The first important idea in the implementation is converting values into exponents. Working with 1 and 2 instead of 2 and 4 makes carry handling natural.

The transition table is precomputed before the DP starts. This removes repeated carry simulation inside the main loops. Since there are only two insertion types and at most 2048 masks, preprocessing is cheap.

The carry simulation modifies a temporary mask cur. Whenever a bit already exists, we remove it and carry upward. This exactly matches repeated merges in the game.

A subtle implementation detail is handling winning states. We never store masks containing level k, because once such a tile appears the sequence is already successful. Those transitions contribute directly to ans.

The DP itself uses rolling arrays. Only the previous layer matters, so keeping two arrays is enough.

Another detail easy to get wrong is the indexing of bits. Bit 1 represents tile 2, and bit 2 represents tile 4. Bit 0 is unused, which simplifies the mapping between powers and exponents.

Worked Examples

Example 1

Input:

7 4
2 2 4 2 2 2 2

Target is reaching 16, which corresponds to exponent 4.

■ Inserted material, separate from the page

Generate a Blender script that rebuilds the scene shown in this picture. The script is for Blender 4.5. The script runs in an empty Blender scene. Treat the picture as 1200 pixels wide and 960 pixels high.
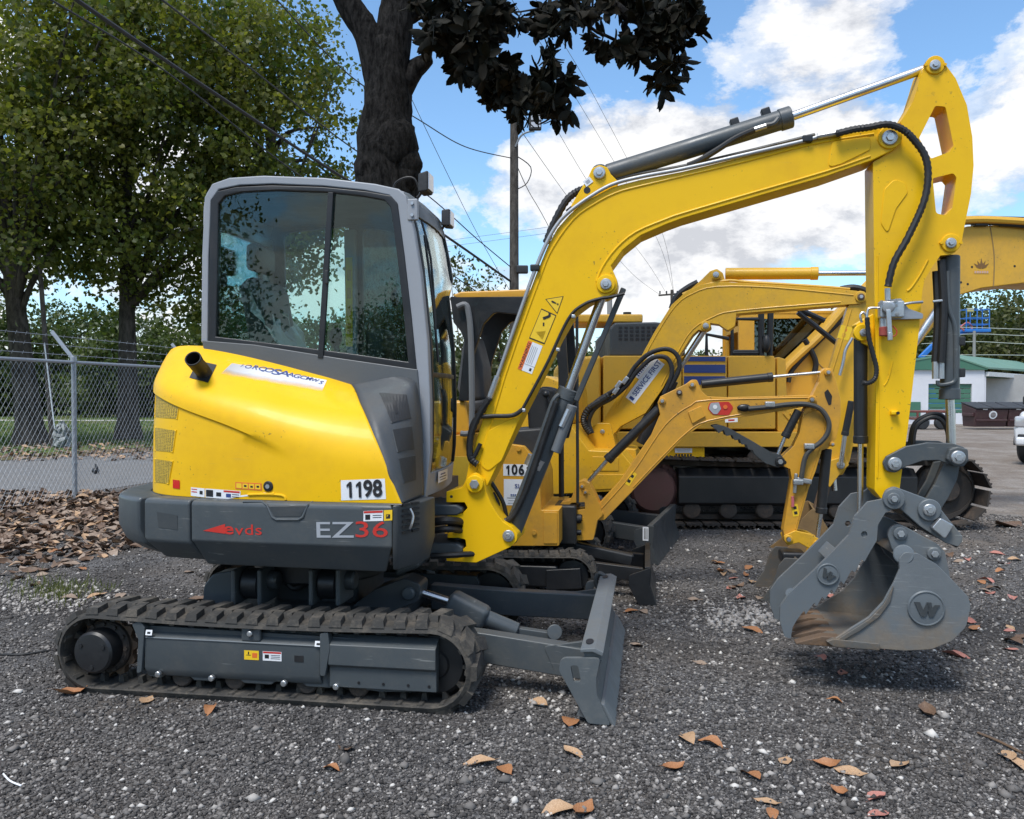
import bpy, bmesh, math, random
import numpy as np
from mathutils import Vector, Matrix, noise
from mathutils.geometry import tessellate_polygon
R = math.radians
S = bpy.context.scene
COL = S.collection
# ---------------------------------------------------------------- camera, sky, sun, exposure
CAM_H, FPX, HOR = 1.48, 1000.0, 462.0
PITCH = math.atan((480 - HOR) / FPX)
cd = bpy.data.cameras.new('camera'); cam = bpy.data.objects.new('camera', cd); COL.objects.link(cam)
cd.sensor_fit = 'HORIZONTAL'; cd.sensor_width = 36; cd.lens = 36 * FPX / 1200
cd.clip_start = 0.05; cd.clip_end = 3000
cam.location = (0, 0, CAM_H); cam.rotation_euler = (R(90) - PITCH, 0, 0)
S.camera = cam
S.view_settings.view_transform = 'Standard'; S.view_settings.look = 'None'
S.view_settings.exposure = 0.0; S.view_settings.gamma = 1
S.render.engine = 'CYCLES'
S.cycles.max_bounces = 8; S.cycles.transparent_max_bounces = 24; S.cycles.caustics_reflective = False
S.cycles.caustics_refractive = False
SUN_EL, SUN_AZ = R(62), R(212)          # azimuth measured clockwise from +Y (north)
w = bpy.data.worlds.new('World'); S.world = w; w.use_nodes = True
nt = w.node_tree; nt.nodes.clear()
def N(t, kind, **kw):
    n = t.nodes.new(kind)
    for k, v in kw.items(): setattr(n, k, v)
    return n
def L(t, a, b): t.links.new(a, b)
def math_n(t, op, a, b=None, c=None):
    n = N(t, 'ShaderNodeMath', operation=op)
    for i, v in enumerate((a, b, c)):
        if v is None: continue
        if isinstance(v, (int, float)): n.inputs[i].default_value = v
        else: L(t, v, n.inputs[i])
    return n.outputs[0]
def vmath(t, op, a, b=None):
    n = N(t, 'ShaderNodeVectorMath', operation=op)
    for i, v in enumerate((a, b)):
        if v is None: continue
        if isinstance(v, (tuple, list)): n.inputs[i].default_value = v
        else: L(t, v, n.inputs[i])
    return n.outputs[0]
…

Step Insert Current Mask Meaning
0 - 0000 empty
1 2 0010 tile 2
2 2 0100 tile 4
3 4 1000 tile 8
4 2 1010 8,2
5 2 1100 8,4
6 2 1110 8,4,2
7 2 win carry reaches 16

The final insertion triggers a carry chain:

2 + 2 -> 4
4 + 4 -> 8
8 + 8 -> 16

This demonstrates why repeated carries are essential.

Example 2

Input:

3 3
0 0 0

Target is reaching 8.

Sequence Result
2 2 2 no
2 2 4 yes
2 4 2 no
2 4 4 no
4 2 2 yes
4 2 4 no
4 4 2 no
4 4 4 yes

There are 3 winning sequences.

This example shows that the order matters. The same multiset of tiles can produce different outcomes.

Complexity Analysis

Measure Complexity Explanation
Time O(n · 2^k · k) DP over all masks with carry simulation
Space O(2^k) Rolling DP arrays

With k ≤ 11, the number of masks is at most 2048. The total work stays well within the limits for Python.

Test Cases

# helper: run solution on input string, return output string
import sys
import io

MOD = 10**9 + 7

def run(inp: str) -> str:
    sys.stdin = io.StringIO(inp)

    input = sys.stdin.readline

    n, k = map(int, input().split())
    a = list(map(int, input().split()))

    size = 1 << k

    trans = [[0] * size for _ in range(3)]

    for level in (1, 2):
        for mask in range(size):
            x = level
            cur = mask

            while x < k and (cur >> x) & 1:
                cur ^= (1 << x)
                x += 1

            if x >= k:
                trans[level][mask] = -1
            else:
                trans[level][mask] = cur | (1 << x)

    dp = [0] * size
    dp[0] = 1

    ans = 0

    for val in a:
        ndp = [0] * size

        if val == 0:
            options = [1, 2]
        elif val == 2:
            options = [1]
        else:
            options = [2]

        for mask in range(size):
            ways = dp[mask]

            if not ways:
                continue

            for level in options:
                nxt = trans[level][mask]

                if nxt == -1:
                    ans = (ans + ways) % MOD
                else:
                    ndp[nxt] = (ndp[nxt] + ways) % MOD

        dp = ndp

    return str(ans)

# provided sample
assert run(
"""7 4
2 2 4 2 2 2 2
"""
) == "1"

# minimum non-winning case
assert run(
"""1 3
2
"""
) == "0"

# immediate winning
assert run(
"""2 3
4 4
"""
) == "1"

# all zeroes
assert run(
"""3 3
0 0 0
"""
) == "3"

# long carry chain
assert run(
"""4 4
2 2 2 2
"""
) == "1"

print("ok")
Test input Expected output What it validates
1 3 / 2 0 Minimum-size non-winning case
2 3 / 4 4 1 Direct merge into target
3 3 / 0 0 0 3 DP branching over unknown values
4 4 / 2 2 2 2 1 Multi-step carry chain

Edge Cases

Consider:

4 4
2 2 2 2

A buggy implementation that merges only once per insertion would stop at:

4 4

and incorrectly conclude failure.

Our transition simulation keeps carrying upward until an empty level appears:

2 + 2 -> 4
4 + 4 -> 8
8 + 8 -> 16

so the DP correctly counts this sequence as winning.

Now consider:

3 3
2 4 2

The process becomes:

2
4
4 2

No 8 appears.

But:

3 3
4 2 2

becomes:

4
4 2
8

The answer differs even though both contain two 2s and one 4. Since the DP processes insertions strictly in order, it preserves this distinction correctly.

Finally, consider:

2 3
4 4

The first 4 creates exponent 2. The second insertion collides immediately and carries to exponent 3, which already reaches the target.

Our transition table marks such transitions with -1, and the DP adds them directly to the final answer instead of storing an invalid mask.